With that said, I have for some reason been particulary drawn to GCL,
even after having read a *lot* of the (historical) posts on c.l.lisp
where GCL is discussed.  To be honest, my attraction to GCL is against
my better judgement - if I were to emphasize practicality, I think I
would have to settle on CMUCL - it seems to be by far the most widely
supported implementation, though it is 'only' 'free as in beer'.  And
if it weren't for GCL's stated intention of gaining ANSI compliance,
I'd be in a real pickle since CLISP - the only other 'free as in
speech' lisp of which I am aware - doesn't compile to native code,
which is a 'must' for me.

So - to my questions:

* Is there no GCL users' newsgroup/mailing list?  I couldn't find one.
  It seems such a group or list is de rigeur, so I'm curious about
  this.  Is there a MAXIMA group where people discuss GCL?

* Apparently the Debian versions of GCL are non-ANSI?  'Apropos' shows
  nothing for 'ansi.

* How may one determine the status of ANSI compliance, for example for
  version 2.5.0+cvs, the current Debian stable version?  This would be
  *extremely* useful in determining debugging strategies when trying
  to load generally available packages.

  As an example, I just tried to load the asdf package, so that I
  could try to load clsql.  GCL 2.5.0+cvs had DEFPACKAGE loaded by
  default, but it appeared broken.  From c.l.lisp older postings, I
  saw something about how the symbol 'option' in loop invocation
  shouldn't be in parentheses (and indeed I got a 'invalid as a
  function' error) - so I grabbed the DEFPACKAGE listing from the
  posting, changed it, re-loaded and tried asdf again.  Nope.  Ah! Get
  'ansi-loop.lisp' from CMU, load it, *then* load the 'fixed'
  DEFPACKAGE, and now, I am getting:

   (:EXPORT #:DEFSYSTEM #:OOS ...) is not a valid DEFPACKAGE option

  Does this mean that GCL DEFPACKAGE in non-ANSI compliant?

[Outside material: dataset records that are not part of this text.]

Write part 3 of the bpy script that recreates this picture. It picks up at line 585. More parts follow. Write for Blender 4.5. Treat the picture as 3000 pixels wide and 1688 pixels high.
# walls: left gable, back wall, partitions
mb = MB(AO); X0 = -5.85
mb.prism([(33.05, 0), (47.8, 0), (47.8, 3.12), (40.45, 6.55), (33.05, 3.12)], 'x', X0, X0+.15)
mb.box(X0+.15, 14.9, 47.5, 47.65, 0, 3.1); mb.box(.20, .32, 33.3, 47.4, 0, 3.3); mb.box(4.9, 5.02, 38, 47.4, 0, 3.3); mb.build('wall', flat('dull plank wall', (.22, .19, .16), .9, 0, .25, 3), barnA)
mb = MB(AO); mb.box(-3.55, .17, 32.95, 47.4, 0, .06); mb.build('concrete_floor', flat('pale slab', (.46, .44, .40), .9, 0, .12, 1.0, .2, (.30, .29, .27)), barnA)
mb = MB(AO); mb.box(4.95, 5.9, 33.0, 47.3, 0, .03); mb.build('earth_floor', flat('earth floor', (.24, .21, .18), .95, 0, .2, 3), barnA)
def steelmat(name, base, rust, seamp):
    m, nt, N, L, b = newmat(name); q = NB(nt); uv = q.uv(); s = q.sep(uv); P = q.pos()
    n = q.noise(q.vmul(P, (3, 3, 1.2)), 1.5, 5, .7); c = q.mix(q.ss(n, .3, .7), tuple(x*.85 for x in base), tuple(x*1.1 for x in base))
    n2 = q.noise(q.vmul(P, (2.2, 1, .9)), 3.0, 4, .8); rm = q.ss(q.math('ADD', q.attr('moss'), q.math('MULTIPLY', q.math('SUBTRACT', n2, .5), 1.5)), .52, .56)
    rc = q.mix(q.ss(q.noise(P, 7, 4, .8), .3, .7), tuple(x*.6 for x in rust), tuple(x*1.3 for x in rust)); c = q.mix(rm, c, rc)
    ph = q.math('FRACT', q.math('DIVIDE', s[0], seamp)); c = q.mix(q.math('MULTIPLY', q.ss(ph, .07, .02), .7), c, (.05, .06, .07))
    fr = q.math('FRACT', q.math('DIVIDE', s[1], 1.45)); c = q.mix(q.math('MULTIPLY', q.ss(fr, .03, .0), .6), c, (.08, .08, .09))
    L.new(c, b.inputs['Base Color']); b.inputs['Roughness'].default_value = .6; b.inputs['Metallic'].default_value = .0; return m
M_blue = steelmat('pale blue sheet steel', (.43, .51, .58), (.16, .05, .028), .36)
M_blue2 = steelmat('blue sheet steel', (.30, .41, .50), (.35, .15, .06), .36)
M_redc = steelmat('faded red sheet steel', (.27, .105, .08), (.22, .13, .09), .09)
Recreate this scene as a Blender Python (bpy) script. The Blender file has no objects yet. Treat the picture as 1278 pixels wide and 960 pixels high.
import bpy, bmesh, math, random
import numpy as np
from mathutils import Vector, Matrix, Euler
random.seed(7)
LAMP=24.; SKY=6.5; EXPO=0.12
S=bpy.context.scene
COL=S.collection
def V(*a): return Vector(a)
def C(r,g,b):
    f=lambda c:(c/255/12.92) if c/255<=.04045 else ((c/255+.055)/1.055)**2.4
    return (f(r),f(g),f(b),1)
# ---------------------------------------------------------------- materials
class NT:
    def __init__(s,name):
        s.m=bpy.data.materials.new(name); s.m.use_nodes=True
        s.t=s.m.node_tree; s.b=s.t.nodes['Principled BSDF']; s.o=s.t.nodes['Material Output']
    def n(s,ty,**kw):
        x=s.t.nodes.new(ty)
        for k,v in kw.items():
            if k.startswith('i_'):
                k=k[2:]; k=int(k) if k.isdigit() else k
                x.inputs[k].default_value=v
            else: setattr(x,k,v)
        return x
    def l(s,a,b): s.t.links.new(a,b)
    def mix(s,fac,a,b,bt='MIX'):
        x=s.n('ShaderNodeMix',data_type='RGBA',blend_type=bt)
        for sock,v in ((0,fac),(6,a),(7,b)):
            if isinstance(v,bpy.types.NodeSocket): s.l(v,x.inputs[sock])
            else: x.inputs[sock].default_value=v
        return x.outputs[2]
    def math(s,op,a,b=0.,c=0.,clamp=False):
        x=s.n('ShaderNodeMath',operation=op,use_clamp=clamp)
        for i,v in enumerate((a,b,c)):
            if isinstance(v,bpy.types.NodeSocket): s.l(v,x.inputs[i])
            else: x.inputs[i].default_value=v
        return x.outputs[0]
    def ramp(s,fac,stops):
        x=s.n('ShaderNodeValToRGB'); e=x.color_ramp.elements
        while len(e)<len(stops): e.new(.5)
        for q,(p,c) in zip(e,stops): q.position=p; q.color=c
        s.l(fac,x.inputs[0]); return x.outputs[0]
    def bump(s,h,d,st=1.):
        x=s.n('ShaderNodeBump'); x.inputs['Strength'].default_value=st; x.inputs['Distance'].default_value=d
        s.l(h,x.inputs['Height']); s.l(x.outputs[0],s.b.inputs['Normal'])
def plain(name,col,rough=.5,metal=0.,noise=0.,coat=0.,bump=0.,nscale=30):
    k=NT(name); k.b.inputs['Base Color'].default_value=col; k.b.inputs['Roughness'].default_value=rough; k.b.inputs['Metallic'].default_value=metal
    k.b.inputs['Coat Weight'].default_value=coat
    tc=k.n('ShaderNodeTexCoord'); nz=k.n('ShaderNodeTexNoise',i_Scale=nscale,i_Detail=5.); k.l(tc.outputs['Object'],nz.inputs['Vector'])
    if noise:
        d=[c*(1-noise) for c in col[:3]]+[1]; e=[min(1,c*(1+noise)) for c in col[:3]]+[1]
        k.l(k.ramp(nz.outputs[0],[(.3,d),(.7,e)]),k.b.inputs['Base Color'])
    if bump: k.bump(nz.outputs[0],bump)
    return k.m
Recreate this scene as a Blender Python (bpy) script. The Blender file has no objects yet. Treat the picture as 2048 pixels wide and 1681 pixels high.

* Is there a way to display the source for forms when interacting with
  the break repl?  Is this done via the GDB?  Is this documented

* While I appreciate having the information I need to define a new
  'break option' available interactively, would it be possible to make
  this itself an option, rather than filling up my screen and leaving
  the 'interesting' stuff scrolled past the top of the screen?  It
  gets old *real* fast when working from an xterm, or even in ILISP.

* How much of GCL is written in lisp?  Would it be worth it for me to
  get the lisp sources?

* Why is there no 2.5.3 Debian package available for i386 in
  ftp://ftp.gnu.org/pub/gnu/gcl/cvs/?  All other architectures, but
  not i386?  There *is* 2.6.0 i386, but Debian testing/unstable has
  2.6.1-33/36 (see next item).

  I considered upgrading to testing/unstable, but that would mean
  upgrading libc6, tcl8.3 and tk8.3, and that makes me a bit nervous -
  libc because it is so central to the system, tcl/tk because IIRC,
  they trigger a bunch of other dependencies.

* Is GCL meant to be a niche product - MAXIMA/ACL2 support + Tcl/Tk?
  If so, shouldn't that be stated somewhere?  Or are the GCL
  developers intending on making GCL more broadly usable?  What is
  being done in this respect?

* What lisp would the GCL developers recommend for Debian users who
  would like to write web apps (at *least* to access postgres
  databases) in a truly free lisp?  Please keep in mind that this, for
  me at least, requires some sort of multi-processing - I'm fine with
  select-based stuff for the web side, in fact I prefer it, but
  databases usually require full-on threads - and AFAIK, neither GCL
  or CLISP seems to do either type of multi-processing.

* Does anyone know of reasonably decent web server running under GCL?
  Anyone using mod_lisp to talk to a GCL?

* Does anyone know of anyone running clsql under GCL?  CLSQL uses
  connection pooling, I presume this means it can be done in a
  separate thread.

To anyone who has read this far - I realize that this a long post, but
for me these are practical, 'real world' issues the resolutions of
which are crucial in choosing a tool.  And these issues seem to be
very common needs these days.

Am I wrong in thinking that neither of the truly free lisps is going
to be really suitable for such common tasks any time soon?  Or are
people going to suggest that I write/port threading, a web server and
postgres support?

We learn from history that we do not learn from history.